Cost assessment performed under this project was focused on Westover Air Reserve Base, as extensive techno-economic analysis was performed under EW19-5163 for five other installations. The analysis concluded that a 900kW/1.3 hour battery energy storage system configuration would be the most beneficial, reducing the annual net cost of protecting each kW of peak critical load from $166 to $105. This result compliments results from the EW19-5163 which concluded that short duration (1.3-2.7hr) Li-ion storage can be used to reduce cost per kW protected critical load by 6 to 169% with equivalent (or improved) islanding reliability relative to an all-diesel generation-based alternative design.

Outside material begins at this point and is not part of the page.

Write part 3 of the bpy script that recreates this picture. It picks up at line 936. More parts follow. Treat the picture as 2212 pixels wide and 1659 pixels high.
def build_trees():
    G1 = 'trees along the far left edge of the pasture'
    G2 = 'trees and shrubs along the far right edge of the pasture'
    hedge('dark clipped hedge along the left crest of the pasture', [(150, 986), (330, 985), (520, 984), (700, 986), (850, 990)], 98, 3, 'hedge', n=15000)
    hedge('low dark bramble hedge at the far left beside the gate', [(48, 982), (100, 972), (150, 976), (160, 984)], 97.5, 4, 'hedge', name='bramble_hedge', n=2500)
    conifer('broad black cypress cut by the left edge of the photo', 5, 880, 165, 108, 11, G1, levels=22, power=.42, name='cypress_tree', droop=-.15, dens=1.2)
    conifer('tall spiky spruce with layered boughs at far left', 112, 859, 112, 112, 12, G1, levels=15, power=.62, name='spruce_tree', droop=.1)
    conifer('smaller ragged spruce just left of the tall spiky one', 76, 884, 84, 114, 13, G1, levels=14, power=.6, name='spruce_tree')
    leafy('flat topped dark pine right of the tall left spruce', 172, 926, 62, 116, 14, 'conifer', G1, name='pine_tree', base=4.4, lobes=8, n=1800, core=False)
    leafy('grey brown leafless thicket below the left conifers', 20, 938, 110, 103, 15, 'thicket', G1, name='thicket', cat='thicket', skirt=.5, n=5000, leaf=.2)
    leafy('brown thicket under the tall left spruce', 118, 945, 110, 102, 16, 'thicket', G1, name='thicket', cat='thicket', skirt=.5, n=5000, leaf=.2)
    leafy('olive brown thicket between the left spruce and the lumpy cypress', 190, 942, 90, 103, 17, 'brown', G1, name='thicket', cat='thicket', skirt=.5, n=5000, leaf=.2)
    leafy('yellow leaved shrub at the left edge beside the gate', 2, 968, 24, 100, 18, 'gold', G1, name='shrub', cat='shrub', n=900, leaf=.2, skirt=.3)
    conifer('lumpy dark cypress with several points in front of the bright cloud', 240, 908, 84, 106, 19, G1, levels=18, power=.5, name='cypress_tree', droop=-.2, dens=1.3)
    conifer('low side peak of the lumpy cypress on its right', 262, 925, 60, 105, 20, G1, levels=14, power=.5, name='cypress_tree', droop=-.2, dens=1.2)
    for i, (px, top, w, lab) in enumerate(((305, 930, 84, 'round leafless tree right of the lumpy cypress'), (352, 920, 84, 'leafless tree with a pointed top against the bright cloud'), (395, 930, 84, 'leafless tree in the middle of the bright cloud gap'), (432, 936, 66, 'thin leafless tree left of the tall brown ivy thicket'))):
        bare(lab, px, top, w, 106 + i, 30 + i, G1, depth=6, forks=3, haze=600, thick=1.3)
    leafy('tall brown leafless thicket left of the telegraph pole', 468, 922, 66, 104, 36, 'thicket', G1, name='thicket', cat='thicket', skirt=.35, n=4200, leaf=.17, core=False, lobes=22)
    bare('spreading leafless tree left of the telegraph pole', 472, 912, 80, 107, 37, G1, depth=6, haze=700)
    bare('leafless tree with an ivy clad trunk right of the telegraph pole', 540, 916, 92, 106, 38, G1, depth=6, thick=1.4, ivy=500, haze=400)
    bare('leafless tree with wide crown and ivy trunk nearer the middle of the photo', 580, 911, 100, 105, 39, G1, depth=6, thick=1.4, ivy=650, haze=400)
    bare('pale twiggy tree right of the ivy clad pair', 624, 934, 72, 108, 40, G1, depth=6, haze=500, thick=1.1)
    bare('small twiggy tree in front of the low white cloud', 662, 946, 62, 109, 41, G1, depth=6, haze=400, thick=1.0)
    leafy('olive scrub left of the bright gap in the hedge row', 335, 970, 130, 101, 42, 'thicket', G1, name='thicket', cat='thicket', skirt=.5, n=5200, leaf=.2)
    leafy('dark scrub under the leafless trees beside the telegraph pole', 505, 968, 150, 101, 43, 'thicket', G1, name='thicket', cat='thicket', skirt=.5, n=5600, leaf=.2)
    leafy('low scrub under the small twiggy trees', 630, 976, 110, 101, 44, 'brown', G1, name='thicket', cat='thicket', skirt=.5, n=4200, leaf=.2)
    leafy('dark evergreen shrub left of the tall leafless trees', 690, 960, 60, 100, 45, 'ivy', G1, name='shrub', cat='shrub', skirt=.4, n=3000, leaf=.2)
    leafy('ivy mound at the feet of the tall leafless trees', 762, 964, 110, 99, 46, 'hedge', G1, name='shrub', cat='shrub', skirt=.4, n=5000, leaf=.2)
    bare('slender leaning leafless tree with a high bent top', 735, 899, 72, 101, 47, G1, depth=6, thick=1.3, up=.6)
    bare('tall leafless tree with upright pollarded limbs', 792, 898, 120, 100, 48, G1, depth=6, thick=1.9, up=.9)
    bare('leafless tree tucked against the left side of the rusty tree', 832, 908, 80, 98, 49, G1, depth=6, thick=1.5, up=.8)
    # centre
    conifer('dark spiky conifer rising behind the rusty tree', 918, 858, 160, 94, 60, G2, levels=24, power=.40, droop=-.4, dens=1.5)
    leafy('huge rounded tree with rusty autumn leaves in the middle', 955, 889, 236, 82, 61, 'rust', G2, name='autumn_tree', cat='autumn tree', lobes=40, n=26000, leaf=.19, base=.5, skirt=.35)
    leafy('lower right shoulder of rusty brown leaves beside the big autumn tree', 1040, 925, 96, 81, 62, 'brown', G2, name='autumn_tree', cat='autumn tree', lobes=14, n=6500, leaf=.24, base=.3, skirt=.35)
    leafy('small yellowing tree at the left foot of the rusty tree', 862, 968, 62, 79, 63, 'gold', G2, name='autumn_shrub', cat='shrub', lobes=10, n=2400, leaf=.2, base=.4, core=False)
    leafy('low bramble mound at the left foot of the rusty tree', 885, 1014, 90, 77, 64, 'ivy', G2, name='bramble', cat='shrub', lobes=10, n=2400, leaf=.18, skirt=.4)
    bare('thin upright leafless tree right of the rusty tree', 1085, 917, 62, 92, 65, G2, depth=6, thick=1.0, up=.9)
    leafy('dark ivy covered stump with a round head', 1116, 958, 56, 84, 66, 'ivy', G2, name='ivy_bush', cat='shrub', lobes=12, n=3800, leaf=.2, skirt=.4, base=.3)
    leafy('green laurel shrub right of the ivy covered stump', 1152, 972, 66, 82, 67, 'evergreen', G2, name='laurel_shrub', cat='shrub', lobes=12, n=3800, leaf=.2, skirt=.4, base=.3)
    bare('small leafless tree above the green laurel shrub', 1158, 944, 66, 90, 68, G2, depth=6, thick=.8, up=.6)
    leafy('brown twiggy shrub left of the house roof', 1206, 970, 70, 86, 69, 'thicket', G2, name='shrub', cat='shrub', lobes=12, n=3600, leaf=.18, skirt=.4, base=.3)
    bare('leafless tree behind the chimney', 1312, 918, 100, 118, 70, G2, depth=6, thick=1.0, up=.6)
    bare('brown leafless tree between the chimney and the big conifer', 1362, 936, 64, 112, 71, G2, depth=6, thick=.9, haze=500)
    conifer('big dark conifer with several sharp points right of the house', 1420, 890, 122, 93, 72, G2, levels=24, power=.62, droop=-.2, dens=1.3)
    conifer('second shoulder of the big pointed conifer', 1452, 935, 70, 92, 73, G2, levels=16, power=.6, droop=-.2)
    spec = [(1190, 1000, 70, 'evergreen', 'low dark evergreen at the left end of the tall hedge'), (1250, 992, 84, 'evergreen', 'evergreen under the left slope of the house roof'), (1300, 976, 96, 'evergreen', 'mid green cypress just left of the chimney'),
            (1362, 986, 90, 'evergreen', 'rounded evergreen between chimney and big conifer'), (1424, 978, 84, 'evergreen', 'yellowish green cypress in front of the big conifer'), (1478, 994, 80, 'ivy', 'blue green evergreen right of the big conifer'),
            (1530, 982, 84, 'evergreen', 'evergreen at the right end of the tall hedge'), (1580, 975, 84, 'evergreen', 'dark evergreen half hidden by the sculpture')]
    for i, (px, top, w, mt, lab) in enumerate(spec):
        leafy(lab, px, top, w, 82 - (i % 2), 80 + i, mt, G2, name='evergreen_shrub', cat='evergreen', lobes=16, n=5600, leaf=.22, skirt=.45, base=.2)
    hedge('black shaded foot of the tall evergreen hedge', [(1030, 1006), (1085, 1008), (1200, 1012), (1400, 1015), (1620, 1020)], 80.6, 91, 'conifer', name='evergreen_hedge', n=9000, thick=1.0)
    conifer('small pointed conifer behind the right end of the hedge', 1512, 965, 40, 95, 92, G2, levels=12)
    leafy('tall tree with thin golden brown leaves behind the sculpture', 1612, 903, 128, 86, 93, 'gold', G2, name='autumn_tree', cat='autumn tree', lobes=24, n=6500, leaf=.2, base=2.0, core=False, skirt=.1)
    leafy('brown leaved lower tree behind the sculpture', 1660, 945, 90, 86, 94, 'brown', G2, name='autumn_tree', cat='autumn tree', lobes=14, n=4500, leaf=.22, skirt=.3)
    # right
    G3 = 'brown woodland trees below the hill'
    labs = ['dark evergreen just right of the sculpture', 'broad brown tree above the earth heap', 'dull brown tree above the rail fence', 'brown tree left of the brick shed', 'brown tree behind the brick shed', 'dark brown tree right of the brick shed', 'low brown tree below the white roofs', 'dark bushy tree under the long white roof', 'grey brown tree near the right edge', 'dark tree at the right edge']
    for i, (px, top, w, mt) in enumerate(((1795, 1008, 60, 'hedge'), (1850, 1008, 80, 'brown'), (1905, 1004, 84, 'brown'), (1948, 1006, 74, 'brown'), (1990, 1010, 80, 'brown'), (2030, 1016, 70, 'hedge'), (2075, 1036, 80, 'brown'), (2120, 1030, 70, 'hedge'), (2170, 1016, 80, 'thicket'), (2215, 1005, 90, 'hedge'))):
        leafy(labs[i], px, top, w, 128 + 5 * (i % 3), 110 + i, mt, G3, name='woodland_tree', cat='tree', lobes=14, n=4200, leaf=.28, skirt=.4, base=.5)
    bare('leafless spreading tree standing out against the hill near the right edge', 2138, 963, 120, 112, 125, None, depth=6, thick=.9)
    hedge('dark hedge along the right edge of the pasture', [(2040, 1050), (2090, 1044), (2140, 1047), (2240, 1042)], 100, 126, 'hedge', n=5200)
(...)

This project is a follow-on program that builds on techno-economic, reliability, and initial HIL testing performed under ESTCP project EW19-5163 to demonstrate the ability to perform all enabling microgrid functions. In doing so, EW19-5369 HIL tests sought to validate the ability to realize cost-effective grid-tied operations, achieve equivalent UPS functionality enabling elimination of UPS units, and reliably perform islanding transitions and steady-state operation. Demonstrating these outcomes substantiates the assumptions made in techno-economic and reliability analysis performed under EW19-5163 and EW19-5369.

EW19-5163 performed techno-economic and reliability analysis for notional microgrids at five DoW installations. This analysis concluded short duration (1.3-2.7 hr) Li-ion storage could be used to reduce cost per kW protected critical load by 6 - 169% with equivalent (or improved) islanding reliability relative to an all-diesel generation-based alternative design. Economic benefits were enabled primarily by market participation and UPS elimination. Reliability benefits were achieved by reducing required diesel generation capacity and run time, while ensuring high energy storage reliability. By operating the microgrid using multiple modular energy storage units in parallel, the approach achieved a scalable design that accommodates high renewable penetration and ramp rates and provides resilience to potential energy storage failures. (Project Completion - 2023)